"Emotion Is Part Of The Human Animal"

by digby

Perlstein did a great Washington Post chat today about his article on the crazies being a constant factor in American politics. Great stuff all around. For instance, he argued that carrying guns to a political event is a betrayal of our founding democratic principles that political disputes should be settled by non-violent means. (That sounds right to me, but I get the feeling that some of these folks think that the Second Amendment is a sacred divination that trumps everything else. In practice, it is.)

But Rick talked about some other things that were equally fascinating, particularly the issue of why the demagogic rhetoric of the right seems to work so well:

You can't "demand" that people be more logical. Emotion is part of the human animal. What I would have liked to have seen, as an advocate of healthcare reform, is for Obama and the rhetoric to COMBINE rational appeals with emotional ones--like FDR and and Truman and LBJ did so effectively in their own attempts to pass progressive legislation. They roused people in their lizard-brains, too, just for progressive ends. Read a book about the 1948 presidential election--Truman made arguments in a very blunt, emotional style...

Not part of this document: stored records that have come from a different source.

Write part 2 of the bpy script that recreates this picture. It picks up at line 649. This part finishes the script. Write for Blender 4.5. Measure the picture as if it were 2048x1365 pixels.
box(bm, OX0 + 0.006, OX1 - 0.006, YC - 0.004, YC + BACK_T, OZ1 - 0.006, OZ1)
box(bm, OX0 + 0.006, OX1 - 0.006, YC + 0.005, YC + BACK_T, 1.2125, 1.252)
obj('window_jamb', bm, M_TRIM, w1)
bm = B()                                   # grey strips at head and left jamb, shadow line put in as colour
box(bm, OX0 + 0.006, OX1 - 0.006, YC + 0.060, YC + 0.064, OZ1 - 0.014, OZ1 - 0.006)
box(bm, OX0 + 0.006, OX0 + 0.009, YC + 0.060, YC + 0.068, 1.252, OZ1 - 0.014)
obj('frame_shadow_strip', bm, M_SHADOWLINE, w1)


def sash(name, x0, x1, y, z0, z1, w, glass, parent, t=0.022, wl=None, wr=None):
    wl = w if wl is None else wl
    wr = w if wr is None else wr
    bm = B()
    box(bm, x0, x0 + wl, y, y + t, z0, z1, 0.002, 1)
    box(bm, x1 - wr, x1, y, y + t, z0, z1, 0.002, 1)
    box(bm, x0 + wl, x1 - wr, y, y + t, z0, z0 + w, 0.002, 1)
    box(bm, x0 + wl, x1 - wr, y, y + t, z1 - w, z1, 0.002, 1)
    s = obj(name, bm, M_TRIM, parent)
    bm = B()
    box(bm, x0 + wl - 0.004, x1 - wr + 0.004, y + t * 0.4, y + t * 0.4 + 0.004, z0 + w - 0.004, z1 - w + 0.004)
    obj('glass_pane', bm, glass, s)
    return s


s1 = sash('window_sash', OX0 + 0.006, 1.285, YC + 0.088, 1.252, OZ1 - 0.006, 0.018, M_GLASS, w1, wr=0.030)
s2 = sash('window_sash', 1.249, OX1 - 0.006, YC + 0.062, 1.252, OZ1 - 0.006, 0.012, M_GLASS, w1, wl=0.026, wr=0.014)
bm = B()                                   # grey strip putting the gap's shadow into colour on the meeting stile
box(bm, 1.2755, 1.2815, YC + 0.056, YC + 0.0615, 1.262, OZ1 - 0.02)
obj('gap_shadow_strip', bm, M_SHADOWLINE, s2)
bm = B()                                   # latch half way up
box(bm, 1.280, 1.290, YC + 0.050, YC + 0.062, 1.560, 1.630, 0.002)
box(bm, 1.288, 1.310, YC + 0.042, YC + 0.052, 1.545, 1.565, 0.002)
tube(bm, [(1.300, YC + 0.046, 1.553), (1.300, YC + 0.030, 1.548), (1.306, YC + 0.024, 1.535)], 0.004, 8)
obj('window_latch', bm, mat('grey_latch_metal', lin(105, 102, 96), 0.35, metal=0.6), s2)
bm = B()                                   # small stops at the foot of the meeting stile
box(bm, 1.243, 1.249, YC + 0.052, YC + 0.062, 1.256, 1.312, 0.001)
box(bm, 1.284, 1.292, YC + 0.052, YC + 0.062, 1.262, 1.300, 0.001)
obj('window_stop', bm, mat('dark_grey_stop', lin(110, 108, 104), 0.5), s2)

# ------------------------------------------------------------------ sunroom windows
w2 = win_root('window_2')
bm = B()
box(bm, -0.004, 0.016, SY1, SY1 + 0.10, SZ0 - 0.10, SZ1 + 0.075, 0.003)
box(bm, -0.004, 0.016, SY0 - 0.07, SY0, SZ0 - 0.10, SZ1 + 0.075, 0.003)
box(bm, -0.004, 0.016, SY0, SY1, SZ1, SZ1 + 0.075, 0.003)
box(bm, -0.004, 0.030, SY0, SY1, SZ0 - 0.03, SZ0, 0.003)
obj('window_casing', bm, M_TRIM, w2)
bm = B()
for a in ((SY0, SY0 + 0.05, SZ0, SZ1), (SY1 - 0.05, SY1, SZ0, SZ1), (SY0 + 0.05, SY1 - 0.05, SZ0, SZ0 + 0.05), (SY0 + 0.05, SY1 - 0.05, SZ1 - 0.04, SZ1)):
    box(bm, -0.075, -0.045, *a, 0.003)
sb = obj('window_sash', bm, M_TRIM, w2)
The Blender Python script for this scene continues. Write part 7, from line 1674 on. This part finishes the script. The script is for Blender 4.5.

And he mentions my biggest pet peeve -- the sell-out on populist economic issues, which should naturally belong to the left right now and is instead (dangerously) being appropriated by the right:

Somewhere along the line Democrats lost a sense of their natural power base--which is the fact that their ideas are economically beneficial to the vast majority. Acknowledging this fact became "demagoguery." Conservatives convinced them it was "class warfare." They became afraid of their simplest and most powerful message. All the other timidity follows from that.


In our country, populism has almost always been caught up in race and nativism, but it didn't have to be that way this time. The democratic Party's ties with corporate America cause a great deal of this problem to be sure, but I agree with Rick that much of this is sheer Pavlovian reflex. They are afraid to say the truth. The right is unafraid to lie. And that leads to a distorted political dialog that nobody can understand. And into that void, the scare tactics have a distinct advantage.

Read the whole thing. Perlstein knows how to argue with conservatives better than anyone I know.